“Hasta entre los perros hay razas”, reza
un dicho popular, que refleja mucho de nuestra idiosincrasia. No es lo mismo,
por ejemplo, ser homosexual activo que jota pasiva. En todos los grupos se
ejercen este tipo de diferenciaciones, de jerarquizaciones.
Los
homosexuales hacen distingos entre la obvia y al que no se le nota —la mayoría
jura ser el segundo y los otros son lo primero—, del mismo modo que
todos dicen ser activos, o les cuesta un esfuerzo infinito aceptar que, en
efecto, les gusta morder almohadas.
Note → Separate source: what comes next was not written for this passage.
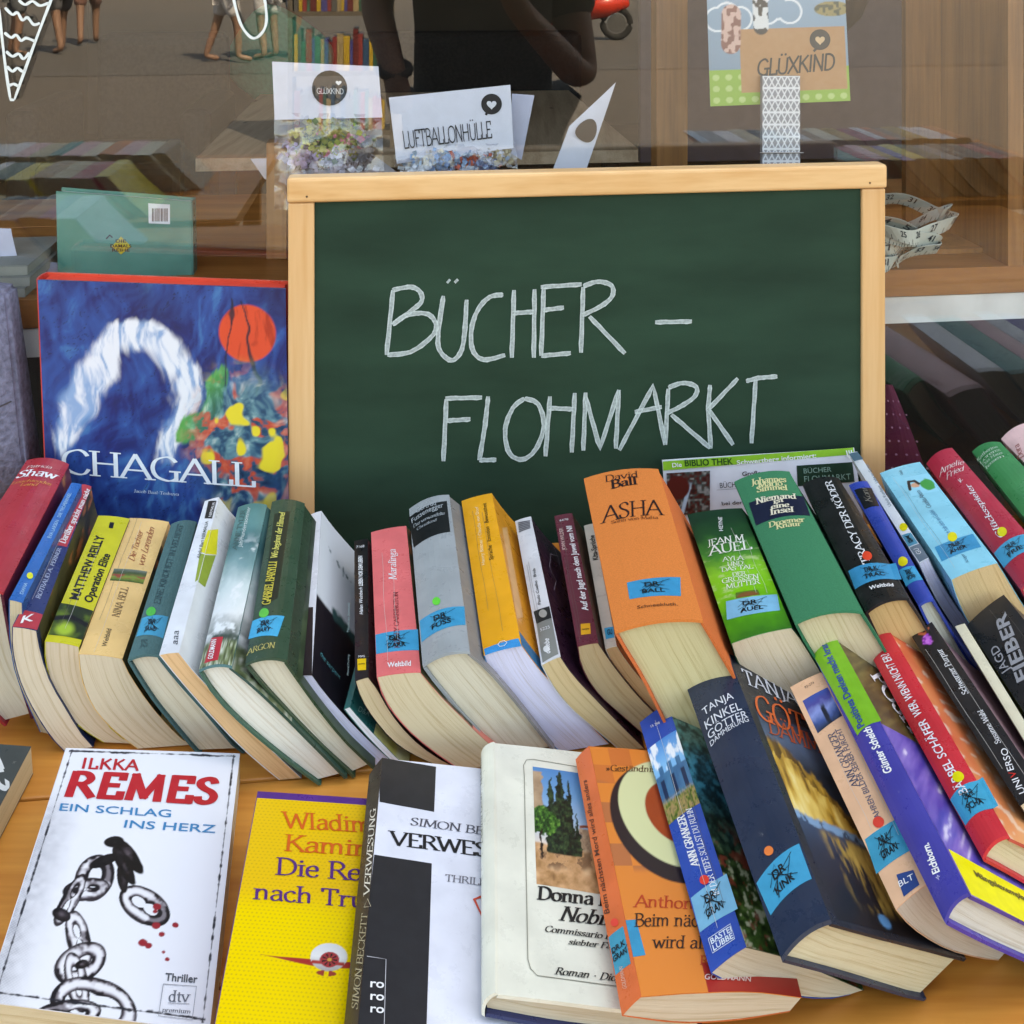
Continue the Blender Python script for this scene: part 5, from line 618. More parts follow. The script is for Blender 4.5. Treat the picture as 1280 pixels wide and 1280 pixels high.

La homofobia internalizada.
Las
conductas sexuales de cada individuo son privadas y le competen a él y a la
persona o personas con quienes las practique (siempre y cuando no esté
implicado el abuso), sin embargo juzgamos más “hombre” al activo que al pasivo
—como si la actividad sexual se redujera a meter y sacar el pene del ano—. Porque,
aunque ambos son despreciables desde la perspectiva heteropatriarcal, lo es
menos el que funge como “hombre” en el acto; el que recibe, el que se raja
(recordando aquí aquella explicación de Paz en el Laberinto de la soledad) es el
poco hombre, es la vieja, es la mujer.
Seguir
con estos discursos sólo perpetúa la discriminación, es, como se dice en mi
rancho: “hacerle el caldo gordo” a los valores y prejuicios de la sociedad
heteropatriarcal; los cuales, a todos (hombres, mujeres, heteros, homosexuales,
niños, ancianos, etc.) nos sentaría muy bien desmantelar.